---- PROVIDED DATA

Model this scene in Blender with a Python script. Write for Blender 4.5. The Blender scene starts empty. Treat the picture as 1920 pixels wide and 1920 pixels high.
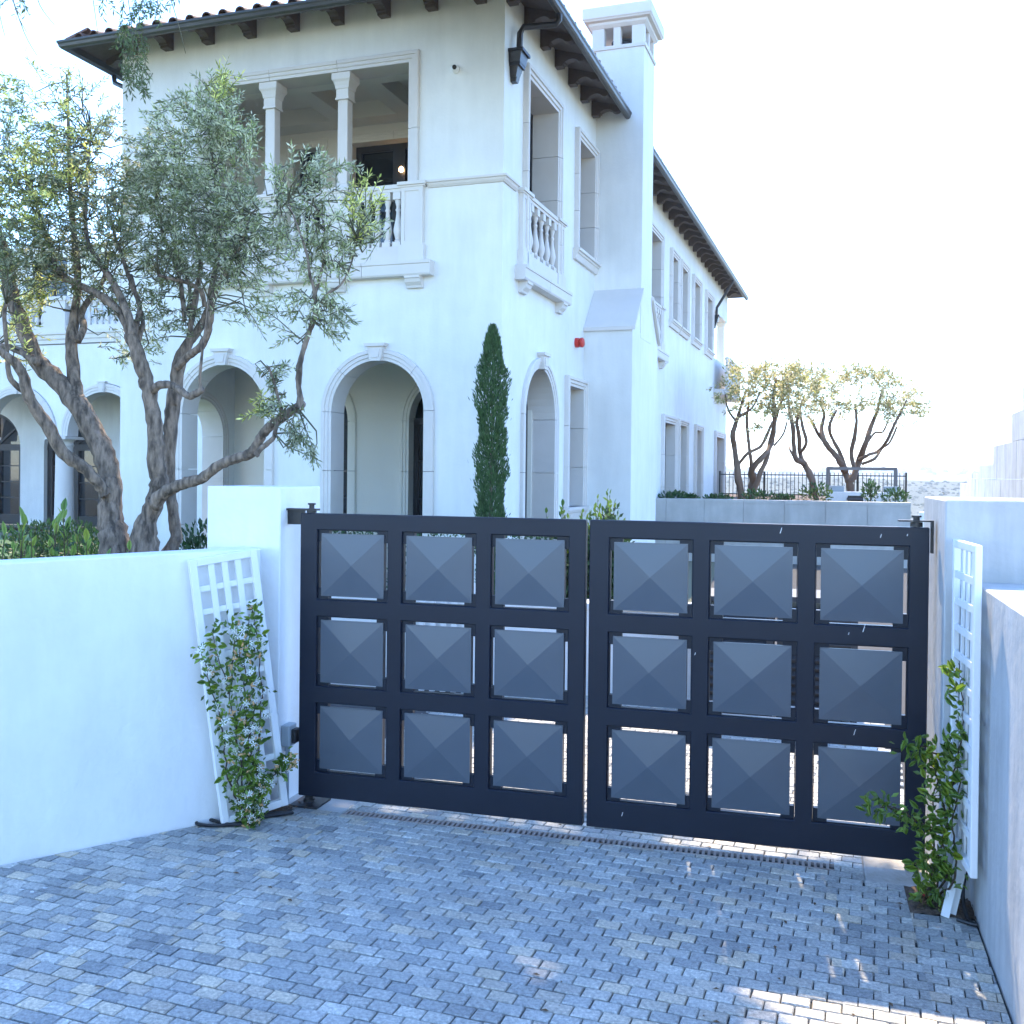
import bpy, bmesh, math, random
from mathutils import Vector, Matrix
from math import sin, cos, pi, radians as RAD
random.seed(7)
sc = bpy.context.scene
# ------------------------------------------------------------------ camera, sky, sun, exposure
EYE = Vector((0, 0, 2.0))
PITCH, ROLL, FPX, CY = 0.009645, 0.010832, 1901.4, 906.5
cam_d = bpy.data.cameras.new('camera'); cam = bpy.data.objects.new('camera', cam_d)
sc.collection.objects.link(cam); sc.camera = cam
cam_d.sensor_width = 36; cam_d.lens = FPX / 1920 * 36
cam_d.shift_y = -(960 - CY) / 1920
cam_d.clip_start = 0.05; cam_d.clip_end = 12000
cam.matrix_world = Matrix.Translation(EYE) @ Matrix.Rotation(RAD(90) - PITCH, 4, 'X') @ Matrix.Rotation(ROLL, 4, 'Z')

SUN_AZ, SUN_EL = RAD(8), RAD(50)          # azimuth from +Y towards +X
SDIR = Vector((sin(SUN_AZ) * cos(SUN_EL), cos(SUN_AZ) * cos(SUN_EL), sin(SUN_EL)))
w = bpy.data.worlds.new('World'); sc.world = w; w.use_nodes = True
nt = w.node_tree; bg = nt.nodes['Background']
sky = nt.nodes.new('ShaderNodeTexSky'); sky.sky_type = 'NISHITA'; sky.sun_disc = False
sky.sun_elevation = SUN_EL; sky.sun_rotation = SUN_AZ
sky.air_density = 1.0; sky.dust_density = 0.2; sky.ozone_density = 8.0; sky.altitude = 50
nt.links.new(sky.outputs[0], bg.inputs[0]); bg.inputs[1].default_value = 0.15
sl = bpy.data.lights.new('sun', 'SUN'); sl.energy = 2.0; sl.angle = RAD(0.53); sl.color = (1.0, 0.82, 0.58)
so = bpy.data.objects.new('sun', sl); sc.collection.objects.link(so)
so.rotation_euler = SDIR.to_track_quat('Z', 'Y').to_euler(); so.location = (0, 0, 30)
vs = sc.view_settings; vs.view_transform = 'Standard'; vs.look = 'None'; vs.gamma = 1; vs.use_curve_mapping = False
vs.exposure = 2.5
sc.render.engine = 'CYCLES'
cy = sc.cycles; cy.use_denoising = True; cy.max_bounces = 8; cy.transparent_max_bounces = 8
cy.use_adaptive_sampling = True; cy.adaptive_threshold = 0.02
cy.caustics_reflective = False; cy.caustics_refractive = False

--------

_PROBLEM DETAILS:_
In your copy of the listing above, reproduce each line exactly and omit all pictures.

_THE RESPONSE:_
Model this scene in Blender with a Python script. Write for Blender 4.5. The Blender scene starts empty. Treat the picture as 1920 pixels wide and 1920 pixels high.
import bpy, bmesh, math, random
from mathutils import Vector, Matrix
from math import sin, cos, pi, radians as RAD
random.seed(7)
sc = bpy.context.scene
# ------------------------------------------------------------------ camera, sky, sun, exposure
EYE = Vector((0, 0, 2.0))
PITCH, ROLL, FPX, CY = 0.009645, 0.010832, 1901.4, 906.5
cam_d = bpy.data.cameras.new('camera'); cam = bpy.data.objects.new('camera', cam_d)
sc.collection.objects.link(cam); sc.camera = cam
cam_d.sensor_width = 36; cam_d.lens = FPX / 1920 * 36
cam_d.shift_y = -(960 - CY) / 1920
cam_d.clip_start = 0.05; cam_d.clip_end = 12000
cam.matrix_world = Matrix.Translation(EYE) @ Matrix.Rotation(RAD(90) - PITCH, 4, 'X') @ Matrix.Rotation(ROLL, 4, 'Z')

SUN_AZ, SUN_EL = RAD(8), RAD(50)          # azimuth from +Y towards +X
SDIR = Vector((sin(SUN_AZ) * cos(SUN_EL), cos(SUN_AZ) * cos(SUN_EL), sin(SUN_EL)))
w = bpy.data.worlds.new('World'); sc.world = w; w.use_nodes = True
nt = w.node_tree; bg = nt.nodes['Background']
sky = nt.nodes.new('ShaderNodeTexSky'); sky.sky_type = 'NISHITA'; sky.sun_disc = False
sky.sun_elevation = SUN_EL; sky.sun_rotation = SUN_AZ
sky.air_density = 1.0; sky.dust_density = 0.2; sky.ozone_density = 8.0; sky.altitude = 50
nt.links.new(sky.outputs[0], bg.inputs[0]); bg.inputs[1].default_value = 0.15
sl = bpy.data.lights.new('sun', 'SUN'); sl.energy = 2.0; sl.angle = RAD(0.53); sl.color = (1.0, 0.82, 0.58)
so = bpy.data.objects.new('sun', sl); sc.collection.objects.link(so)
so.rotation_euler = SDIR.to_track_quat('Z', 'Y').to_euler(); so.location = (0, 0, 30)
vs = sc.view_settings; vs.view_transform = 'Standard'; vs.look = 'None'; vs.gamma = 1; vs.use_curve_mapping = False
vs.exposure = 2.5
sc.render.engine = 'CYCLES'
cy = sc.cycles; cy.use_denoising = True; cy.max_bounces = 8; cy.transparent_max_bounces = 8
cy.use_adaptive_sampling = True; cy.adaptive_threshold = 0.02
cy.caustics_reflective = False; cy.caustics_refractive = False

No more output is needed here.